Whether Democrats, in picking their first nominee to follow Obama, will sour on the notion of an “old, white guy” as their standard-bearer is an open question. Another factor in Biden’s equation — and every conversation about 2016 — is Hillary Rodham Clinton, who Democratic insiders say would start out a heavy favorite if she seeks the nomination.
A match-up with his former Senate colleague, 2008 primary opponent and West Wing teammate would test the loyalties and relative influence of a number of key Democratic constituencies.
Fiercely popular with women and with strong bipartisan appeal, Clinton stands to gain from fond memories of a booming economy under her husband’s presidency. Like Biden, she also lays claim to the Obama legacy. But Biden, on many issues, also has cast himself to the left of Obama, staking out ground that could make him an attractive alternative to Clinton for the party’s liberal base in presidential primaries.
“When he takes on gun control or comes out ahead of the curve on gay marriage, he is also right where people are,” said John Anzalone, a Democratic pollster who worked on Obama’s re-election. “He’s evolved just like everyone else.”
Unlike Obama, whose appearances are carefully choreographed to leave nothing to chance, each of Biden’s public events has an element of suspense. His supporters say his seeming inability to hide his true feelings about an issue speaks to an honesty and candor that are at the heart of his appeal.
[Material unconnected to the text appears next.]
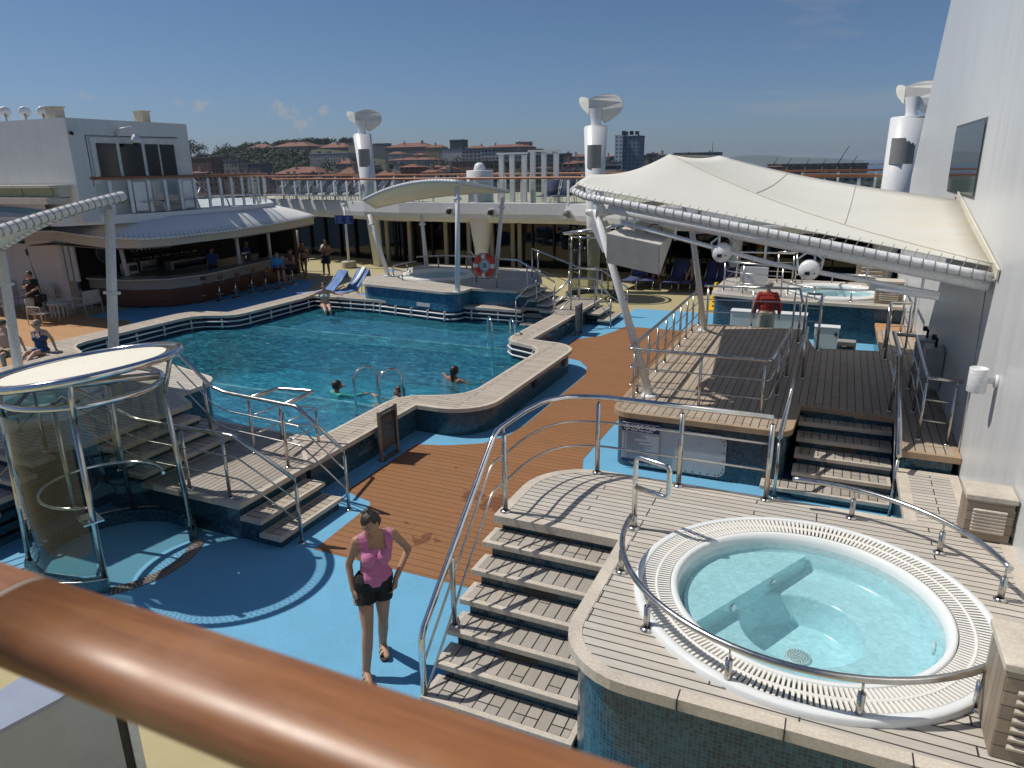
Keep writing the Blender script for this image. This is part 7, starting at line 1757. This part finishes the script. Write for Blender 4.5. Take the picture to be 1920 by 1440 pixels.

But White House officials have privately griped about the fallout and distractions when he struggles to stay on message in a highly politicized environment.
“The standing joke in the office is Barack’s learning to speak without a teleprompter, I’m learning to speak with one,” Biden quipped Tuesday at a Jewish American heritage event, managing to be self-effacing while coming close to slighting his boss in the course of a single sentence.
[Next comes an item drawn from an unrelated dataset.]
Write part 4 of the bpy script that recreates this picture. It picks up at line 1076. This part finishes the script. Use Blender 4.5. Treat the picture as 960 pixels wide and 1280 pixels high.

Douglas Brinkley, a presidential historian at Rice University who interviewed Biden for a recent feature in Rolling Stone magazine, said Biden’s become “the Chris Christie of the Democratic Party,” a reference to New Jersey’s shoot-from-the-hip Republican governor.
“Biden’s kind of a joke to the right,” Brinkley said, “but in core Democratic circles, they feel that somehow this longtime Washington politician has packaged himself as the straight talker who’s not hostage to Washington.”
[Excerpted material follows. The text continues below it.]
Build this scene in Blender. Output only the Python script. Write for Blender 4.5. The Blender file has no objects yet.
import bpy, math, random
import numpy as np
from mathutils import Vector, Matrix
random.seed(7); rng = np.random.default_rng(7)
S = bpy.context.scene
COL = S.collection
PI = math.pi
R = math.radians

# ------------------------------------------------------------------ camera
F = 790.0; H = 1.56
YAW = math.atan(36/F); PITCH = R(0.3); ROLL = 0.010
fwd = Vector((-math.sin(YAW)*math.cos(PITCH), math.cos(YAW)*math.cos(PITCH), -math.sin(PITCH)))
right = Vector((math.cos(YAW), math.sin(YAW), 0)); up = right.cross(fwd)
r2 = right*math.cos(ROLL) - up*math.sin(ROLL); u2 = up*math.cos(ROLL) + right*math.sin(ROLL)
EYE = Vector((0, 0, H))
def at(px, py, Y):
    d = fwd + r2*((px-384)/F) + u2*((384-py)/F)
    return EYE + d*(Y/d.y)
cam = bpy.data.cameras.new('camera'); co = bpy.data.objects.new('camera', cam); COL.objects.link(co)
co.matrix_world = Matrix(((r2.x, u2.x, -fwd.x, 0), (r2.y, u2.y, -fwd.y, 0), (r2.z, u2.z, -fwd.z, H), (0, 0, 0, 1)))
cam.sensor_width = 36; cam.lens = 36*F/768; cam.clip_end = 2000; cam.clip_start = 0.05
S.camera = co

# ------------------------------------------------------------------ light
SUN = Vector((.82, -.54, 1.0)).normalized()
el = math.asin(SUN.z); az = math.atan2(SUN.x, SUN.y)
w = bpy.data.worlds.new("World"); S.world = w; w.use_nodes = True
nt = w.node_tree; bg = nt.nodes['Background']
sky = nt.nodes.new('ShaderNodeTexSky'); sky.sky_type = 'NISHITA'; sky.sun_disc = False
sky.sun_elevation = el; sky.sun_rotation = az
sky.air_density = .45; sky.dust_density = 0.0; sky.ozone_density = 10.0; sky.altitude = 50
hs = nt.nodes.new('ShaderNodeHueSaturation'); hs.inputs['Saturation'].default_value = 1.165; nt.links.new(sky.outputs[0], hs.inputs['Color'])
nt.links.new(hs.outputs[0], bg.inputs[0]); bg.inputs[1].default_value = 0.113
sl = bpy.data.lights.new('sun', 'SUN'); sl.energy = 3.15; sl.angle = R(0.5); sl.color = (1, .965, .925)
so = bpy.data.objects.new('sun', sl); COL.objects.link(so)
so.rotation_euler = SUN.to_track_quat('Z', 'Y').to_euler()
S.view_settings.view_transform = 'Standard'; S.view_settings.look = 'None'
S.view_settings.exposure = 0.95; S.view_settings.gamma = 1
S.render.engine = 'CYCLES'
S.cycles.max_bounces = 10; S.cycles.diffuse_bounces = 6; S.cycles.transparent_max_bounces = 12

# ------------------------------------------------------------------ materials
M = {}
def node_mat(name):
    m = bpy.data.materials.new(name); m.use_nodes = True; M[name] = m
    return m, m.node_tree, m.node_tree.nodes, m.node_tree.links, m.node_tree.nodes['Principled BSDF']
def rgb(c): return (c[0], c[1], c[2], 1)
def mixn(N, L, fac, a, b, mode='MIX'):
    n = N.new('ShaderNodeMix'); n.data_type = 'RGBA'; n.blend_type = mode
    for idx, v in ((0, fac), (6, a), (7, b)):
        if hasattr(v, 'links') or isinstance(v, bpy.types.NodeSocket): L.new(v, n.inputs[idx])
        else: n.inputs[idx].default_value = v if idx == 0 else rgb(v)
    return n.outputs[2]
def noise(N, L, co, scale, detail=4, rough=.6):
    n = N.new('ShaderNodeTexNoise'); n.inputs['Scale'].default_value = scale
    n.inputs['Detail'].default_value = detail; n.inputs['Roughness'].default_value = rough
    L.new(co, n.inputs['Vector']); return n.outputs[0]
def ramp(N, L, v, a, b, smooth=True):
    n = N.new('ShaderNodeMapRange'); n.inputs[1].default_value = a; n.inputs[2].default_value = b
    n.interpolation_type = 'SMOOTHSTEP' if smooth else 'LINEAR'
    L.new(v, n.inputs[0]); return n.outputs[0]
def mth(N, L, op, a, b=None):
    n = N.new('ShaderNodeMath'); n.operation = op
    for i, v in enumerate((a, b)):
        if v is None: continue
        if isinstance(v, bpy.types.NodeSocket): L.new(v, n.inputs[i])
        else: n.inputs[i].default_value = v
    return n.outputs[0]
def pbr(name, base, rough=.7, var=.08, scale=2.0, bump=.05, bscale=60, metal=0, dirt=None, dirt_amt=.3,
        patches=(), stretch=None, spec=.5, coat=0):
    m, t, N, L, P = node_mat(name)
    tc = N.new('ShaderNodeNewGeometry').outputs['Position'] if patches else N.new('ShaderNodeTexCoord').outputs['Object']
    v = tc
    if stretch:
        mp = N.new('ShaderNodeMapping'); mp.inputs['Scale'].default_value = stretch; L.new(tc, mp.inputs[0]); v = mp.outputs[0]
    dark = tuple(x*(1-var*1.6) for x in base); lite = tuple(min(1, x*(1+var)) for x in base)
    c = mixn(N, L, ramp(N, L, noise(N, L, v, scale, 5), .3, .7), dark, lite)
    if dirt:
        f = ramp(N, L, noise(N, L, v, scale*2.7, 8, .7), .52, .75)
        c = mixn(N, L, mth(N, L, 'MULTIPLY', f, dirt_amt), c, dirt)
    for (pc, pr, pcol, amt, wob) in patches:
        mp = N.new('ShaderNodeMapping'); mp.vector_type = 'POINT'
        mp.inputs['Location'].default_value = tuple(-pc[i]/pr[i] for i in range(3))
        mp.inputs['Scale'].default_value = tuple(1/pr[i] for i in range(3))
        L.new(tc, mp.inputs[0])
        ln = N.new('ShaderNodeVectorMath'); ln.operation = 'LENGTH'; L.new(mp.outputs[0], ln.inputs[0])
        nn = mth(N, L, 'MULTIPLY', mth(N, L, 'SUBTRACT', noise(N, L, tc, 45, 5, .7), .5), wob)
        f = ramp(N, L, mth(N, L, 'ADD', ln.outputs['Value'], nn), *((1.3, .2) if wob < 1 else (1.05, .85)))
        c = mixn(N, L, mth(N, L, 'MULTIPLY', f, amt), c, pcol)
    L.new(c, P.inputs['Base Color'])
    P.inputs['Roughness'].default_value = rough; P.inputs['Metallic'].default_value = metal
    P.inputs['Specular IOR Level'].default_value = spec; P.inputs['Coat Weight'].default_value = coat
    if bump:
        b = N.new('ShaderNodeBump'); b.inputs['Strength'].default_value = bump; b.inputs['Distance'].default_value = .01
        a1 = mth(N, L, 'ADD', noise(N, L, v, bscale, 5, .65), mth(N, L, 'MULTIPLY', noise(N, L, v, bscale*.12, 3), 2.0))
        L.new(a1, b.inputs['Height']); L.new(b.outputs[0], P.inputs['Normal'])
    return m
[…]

“That kind of makeover doesn’t happen by accident,” he said.
Behind the scenes, Biden is doing the legwork to keep his membership current in key Democratic circles. He’s making recruitment calls for the House Democrats’ campaign arm ahead of the 2014 midterms. During inaugural weekend, he schmoozed with prominent Democrats from Iowa and New Hampshire — the first two states to hold presidential primary contests. While vacationing in early April in South Carolina, another key early primary state, Biden invited the state party chair, Dick Harpootlian, for a round of golf.
A few weeks later, Biden was back in the Palmetto State, where he let his voice rise to a boil as he keynoted the state party’s annual fundraising dinner.
“To all of a sudden, since the last election, hear our Republican friends talk about how much they value the middle class … ” Biden said with dismay. He noted state Republicans were holding a competing dinner a few miles away. “I’ll bet they’re talking about the middle class — oomph.”
When the laughter subsided, a more restrained Biden emerged.
“I don’t want to make any news tonight,” he said.
“Go ahead!” one activist in the audience shouted, egging him on.
Minutes later, Biden was whisked by motorcade across town, where he riffed on voting access before a casual crowd downing beers at a fish fry in honor of longtime Rep. James Clyburn, D-S.C. For almost an hour, he worked a rope-line, five-people deep, greeting supporters and posing for pictures the way he did years earlier in two unsuccessful presidential campaigns.